■ Directive:
Write out the whole listing again, exactly as given.

>>

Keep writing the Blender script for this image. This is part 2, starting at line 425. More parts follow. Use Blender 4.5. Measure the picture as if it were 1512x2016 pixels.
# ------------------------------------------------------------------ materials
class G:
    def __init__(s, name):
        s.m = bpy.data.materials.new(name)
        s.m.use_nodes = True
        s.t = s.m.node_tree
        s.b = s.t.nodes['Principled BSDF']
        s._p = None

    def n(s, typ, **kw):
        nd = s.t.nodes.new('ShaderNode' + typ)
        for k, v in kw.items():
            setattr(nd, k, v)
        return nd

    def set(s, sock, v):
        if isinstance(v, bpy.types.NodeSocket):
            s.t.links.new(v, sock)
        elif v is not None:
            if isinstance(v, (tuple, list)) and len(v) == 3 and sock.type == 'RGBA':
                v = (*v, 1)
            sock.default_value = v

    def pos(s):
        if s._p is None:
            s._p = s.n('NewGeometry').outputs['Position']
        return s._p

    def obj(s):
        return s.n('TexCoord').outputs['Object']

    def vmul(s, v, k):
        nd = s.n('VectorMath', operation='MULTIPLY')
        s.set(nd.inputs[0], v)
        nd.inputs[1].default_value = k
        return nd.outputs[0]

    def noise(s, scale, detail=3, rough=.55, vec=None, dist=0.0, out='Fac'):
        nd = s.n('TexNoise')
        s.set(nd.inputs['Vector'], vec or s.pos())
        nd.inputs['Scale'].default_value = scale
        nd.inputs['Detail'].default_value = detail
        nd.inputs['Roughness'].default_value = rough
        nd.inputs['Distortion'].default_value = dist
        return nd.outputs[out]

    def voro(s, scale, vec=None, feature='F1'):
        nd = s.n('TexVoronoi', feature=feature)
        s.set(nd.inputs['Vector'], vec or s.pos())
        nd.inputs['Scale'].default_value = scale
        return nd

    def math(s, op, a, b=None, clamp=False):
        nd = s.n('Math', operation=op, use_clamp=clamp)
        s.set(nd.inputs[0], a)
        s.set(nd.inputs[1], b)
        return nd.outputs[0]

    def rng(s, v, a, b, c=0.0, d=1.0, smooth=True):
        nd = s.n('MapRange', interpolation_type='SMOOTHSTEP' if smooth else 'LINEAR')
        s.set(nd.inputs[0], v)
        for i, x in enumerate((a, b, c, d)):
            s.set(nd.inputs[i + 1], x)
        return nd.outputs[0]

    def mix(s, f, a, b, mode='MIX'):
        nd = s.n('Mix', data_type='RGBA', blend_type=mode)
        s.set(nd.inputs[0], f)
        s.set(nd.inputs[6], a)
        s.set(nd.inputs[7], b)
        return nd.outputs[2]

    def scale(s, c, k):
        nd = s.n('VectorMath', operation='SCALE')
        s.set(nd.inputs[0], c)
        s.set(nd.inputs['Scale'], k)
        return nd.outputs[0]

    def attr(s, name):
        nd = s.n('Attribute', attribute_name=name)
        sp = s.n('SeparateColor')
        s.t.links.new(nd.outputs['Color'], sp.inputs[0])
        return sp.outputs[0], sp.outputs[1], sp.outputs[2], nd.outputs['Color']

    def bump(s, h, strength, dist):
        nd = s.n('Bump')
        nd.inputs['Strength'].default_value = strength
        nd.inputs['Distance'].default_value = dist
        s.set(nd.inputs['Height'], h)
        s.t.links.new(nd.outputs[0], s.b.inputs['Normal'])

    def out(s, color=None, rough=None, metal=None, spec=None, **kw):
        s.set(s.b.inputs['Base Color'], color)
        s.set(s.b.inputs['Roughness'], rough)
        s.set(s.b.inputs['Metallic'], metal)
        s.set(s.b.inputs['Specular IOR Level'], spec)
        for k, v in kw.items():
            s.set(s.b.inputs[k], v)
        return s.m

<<

■ Exercise answer:
Keep writing the Blender script for this image. This is part 2, starting at line 425. More parts follow. Use Blender 4.5. Measure the picture as if it were 1512x2016 pixels.
# ------------------------------------------------------------------ materials
class G:
    def __init__(s, name):
        s.m = bpy.data.materials.new(name)
        s.m.use_nodes = True
        s.t = s.m.node_tree
        s.b = s.t.nodes['Principled BSDF']
        s._p = None

    def n(s, typ, **kw):
        nd = s.t.nodes.new('ShaderNode' + typ)
        for k, v in kw.items():
            setattr(nd, k, v)
        return nd

    def set(s, sock, v):
        if isinstance(v, bpy.types.NodeSocket):
            s.t.links.new(v, sock)
        elif v is not None:
            if isinstance(v, (tuple, list)) and len(v) == 3 and sock.type == 'RGBA':
                v = (*v, 1)
            sock.default_value = v

    def pos(s):
        if s._p is None:
            s._p = s.n('NewGeometry').outputs['Position']
        return s._p

    def obj(s):
        return s.n('TexCoord').outputs['Object']

    def vmul(s, v, k):
        nd = s.n('VectorMath', operation='MULTIPLY')
        s.set(nd.inputs[0], v)
        nd.inputs[1].default_value = k
        return nd.outputs[0]

    def noise(s, scale, detail=3, rough=.55, vec=None, dist=0.0, out='Fac'):
        nd = s.n('TexNoise')
        s.set(nd.inputs['Vector'], vec or s.pos())
        nd.inputs['Scale'].default_value = scale
        nd.inputs['Detail'].default_value = detail
        nd.inputs['Roughness'].default_value = rough
        nd.inputs['Distortion'].default_value = dist
        return nd.outputs[out]

    def voro(s, scale, vec=None, feature='F1'):
        nd = s.n('TexVoronoi', feature=feature)
        s.set(nd.inputs['Vector'], vec or s.pos())
        nd.inputs['Scale'].default_value = scale
        return nd

    def math(s, op, a, b=None, clamp=False):
        nd = s.n('Math', operation=op, use_clamp=clamp)
        s.set(nd.inputs[0], a)
        s.set(nd.inputs[1], b)
        return nd.outputs[0]

    def rng(s, v, a, b, c=0.0, d=1.0, smooth=True):
        nd = s.n('MapRange', interpolation_type='SMOOTHSTEP' if smooth else 'LINEAR')
        s.set(nd.inputs[0], v)
        for i, x in enumerate((a, b, c, d)):
            s.set(nd.inputs[i + 1], x)
        return nd.outputs[0]

    def mix(s, f, a, b, mode='MIX'):
        nd = s.n('Mix', data_type='RGBA', blend_type=mode)
        s.set(nd.inputs[0], f)
        s.set(nd.inputs[6], a)
        s.set(nd.inputs[7], b)
        return nd.outputs[2]

    def scale(s, c, k):
        nd = s.n('VectorMath', operation='SCALE')
        s.set(nd.inputs[0], c)
        s.set(nd.inputs['Scale'], k)
        return nd.outputs[0]

    def attr(s, name):
        nd = s.n('Attribute', attribute_name=name)
        sp = s.n('SeparateColor')
        s.t.links.new(nd.outputs['Color'], sp.inputs[0])
        return sp.outputs[0], sp.outputs[1], sp.outputs[2], nd.outputs['Color']

    def bump(s, h, strength, dist):
        nd = s.n('Bump')
        nd.inputs['Strength'].default_value = strength
        nd.inputs['Distance'].default_value = dist
        s.set(nd.inputs['Height'], h)
        s.t.links.new(nd.outputs[0], s.b.inputs['Normal'])

    def out(s, color=None, rough=None, metal=None, spec=None, **kw):
        s.set(s.b.inputs['Base Color'], color)
        s.set(s.b.inputs['Roughness'], rough)
        s.set(s.b.inputs['Metallic'], metal)
        s.set(s.b.inputs['Specular IOR Level'], spec)
        for k, v in kw.items():
            s.set(s.b.inputs[k], v)
        return s.m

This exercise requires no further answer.